In the first scene, we are greeted by a Gandhi doppelgänger who puts Ben Kingsley to shame, but whose finest rhetoric (“my love is soft as a blossom and hard as a rock”) cannot get his errant pupil back on track.
En route to Kabul, we watch the “Mad Mullah” (as he is affectionately called) give a remarkably gratuitous performance that looks like something out of an Afghan remake of Jesus Christ Superstar.
A perfectly mustachioed Führer awaits in Berlin—where, though he is significantly less plausible than Bruno Ganz in the Academy Award-nominated Downfall (or even the toga-clad Heinz Schubert in the 1978 film Our Hitler), he delivers a spluttering invective against the “low races,” and proceeds to bestow upon Bose a toy model of the boat that will carry the latter around Africa “like Vasco da Gama”—and furnish ample opportunity, in turn, to bond with the spice-starved German crew over dal.

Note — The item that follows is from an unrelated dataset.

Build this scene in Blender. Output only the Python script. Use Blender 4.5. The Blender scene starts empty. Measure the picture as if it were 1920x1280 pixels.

That Benegal has chosen a colorful subject is indisputable. Borders are crossed and re-crossed. There are more varieties of badly-accented English than one could ever imagine. We are shown Bose’s humanity, too—in an inexplicable anecdote in which the sudden presence of a small cat sends him, impervious though he may be to the threats of gunfire all around, into fidgeting and squeals.
However, what is perhaps most unsettling about Netaji is the juxtaposition of graphic violence with such peculiar jokes. It is unsettling to witness the readiness with which one dewy-eyed woman after another hands over food, coins or, in the most dramatic instance, an only son at the prompting of a few words from Bose and a crescendo of woodwinds (the bandshell must be behind the camp).
The film is disturbing because it does not spare us the fate that awaits the son—but also does not fully register its significance, does not make clear the connection between the nationalistic rapture of the mother and the explosions that will kill her last family member. In the end, Netaji does not sufficiently explore or evoke the ethical questions and complications that it should—particularly in a time when questions of violence and the deployment of violence in service of nation-statehood are so salient.
After Benegal’s talk, toward the end of the Question and Answer session, a graduate student posed a question to him about “reality as it really is”—and why he, along with other Indian filmmakers, failed to represent it. This drew a bemused chuckle from Benegal, who answered briefly “allusion, metaphor…all these things are to be used, surely. There has to be a place for imagination.”
As good postmodernists, we know that “reality as it really is” doesn’t really exist. The strength and the weakness of this film may be precisely the extent to which it is seduced by its protagonist’s own rhetoric and rhetorical figures. Benegal doesn’t fail to convey that he has great enthusiasm and passion for the subject he has chosen. But this passion seems, too often, like the zeal of a propagandist and not enough like the reflection of an artist open to the ethical difficulties of the “conflictual tapestry” he has chosen to represent.